Net interest income reached NOK 1,533 million in Q1 2025, slightly down from NOK 1,586 million in Q4 2024 but up from NOK 1,462 million in Q1 2024. The net interest margin was 1.77% in Q1 2025, showing a decline from 1.84% in Q4 2024, though the bank attributed the overall increase in net interest income to good loan and deposit growth over the past 12 months.

Loan growth remained strong in both personal and corporate segments. Personal loans reached NOK 220.3 billion in Q1 2025, representing a 9.3% 12-month growth rate (5.6% excluding Bulder). Corporate loans grew to NOK 69.7 billion, with a 9.1% 12-month growth rate.

Deposit growth showed divergent trends between customer segments. Personal deposits increased to NOK 82.1 billion in Q1 2025, with a robust 13.8% 12-month growth rate (6.4% excluding Bulder). However, corporate deposits declined to NOK 53.0 billion, representing a 4.1% decrease over 12 months, which the bank attributed to lower credit spreads making market financing more attractive for corporate customers.

Operating costs increased to NOK 547 million in Q1 2025 from NOK 443 million in Q1 2024. The bank noted that underlying cost growth was approximately 4.8%, with the remainder attributable to merger costs (NOK 50 million) and the consolidation of Frende Kapitalforvaltning (NOK 24 million).

Strategic Initiatives

Sparebanken Vest is progressing toward creating "Sparebanken Norge" through a merger that will establish Norway’s largest savings bank. Post-merger, the combined entity will serve 797,500 customers, employ 1,604 full-time equivalents, and manage gross loans of NOK 453 billion.

The bank announced a strategic partnership with Tietoevry aimed at consolidating its position as Norway’s most cost-effective bank and strengthening its digital capabilities.

Bulder, the bank’s digital banking brand, continued to show strong growth with loan volume increasing by NOK 10.3 billion over the last 12 months to reach NOK 64.0 billion. Bulder achieved a marginal ROE between 13-14% in the quarter, exceeding its 9-11% target. The digital bank now serves 117,400 customers and has achieved 65% brand awareness.

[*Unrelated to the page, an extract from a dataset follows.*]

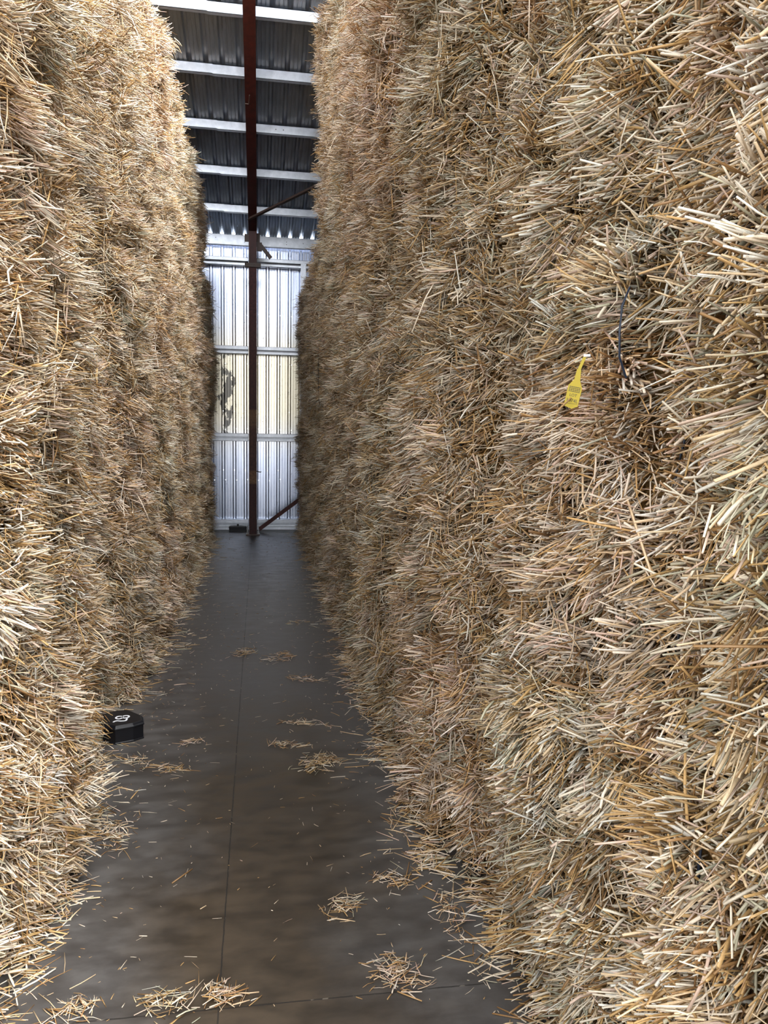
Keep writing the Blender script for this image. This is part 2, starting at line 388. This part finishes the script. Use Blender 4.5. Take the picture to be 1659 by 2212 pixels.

Eiendomsmegler Vest, the bank’s real estate agency, showed significant improvement in performance, brokering approximately 40% more homes compared to Q1 2024. Market share increased to 13.1% from 11.9% in Q1 2024, and the agency achieved an operating margin of 14.7% and profit before tax of NOK 13 million, compared to a loss of NOK 3 million in Q1 2024.

Loan Book Quality and Risk Management

Sparebanken Vest emphasized its conservative loan book structure, with 76% of loans to personal customers (54% excluding Bulder and 22% through Bulder) and 24% to corporate customers. Geographically, 55% of loans are in the Vestland region, with 18% in Rogaland and 14% in Oslo and Akershus.

The bank maintained an exceptionally low level of non-performing and impaired loans at 0.37% in Q1 2025, which it highlighted as the lowest in the sector compared to peers ranging from 0.71% to 1.60%.

Capital adequacy remained strong, with the CET1 ratio at 17.9% and leverage ratio at 6.3% in Q1 2025, both well above regulatory requirements. The bank noted that it has been proposed as a Systemically Important Financial Institution (SIFI), which could impact future capital requirements.

Sparebanken Vest’s stock closed at NOK 136.98 on April 29, 2025, representing a 0.28% increase. The stock has traded between NOK 120.00 and NOK 149.98 over the past 52 weeks.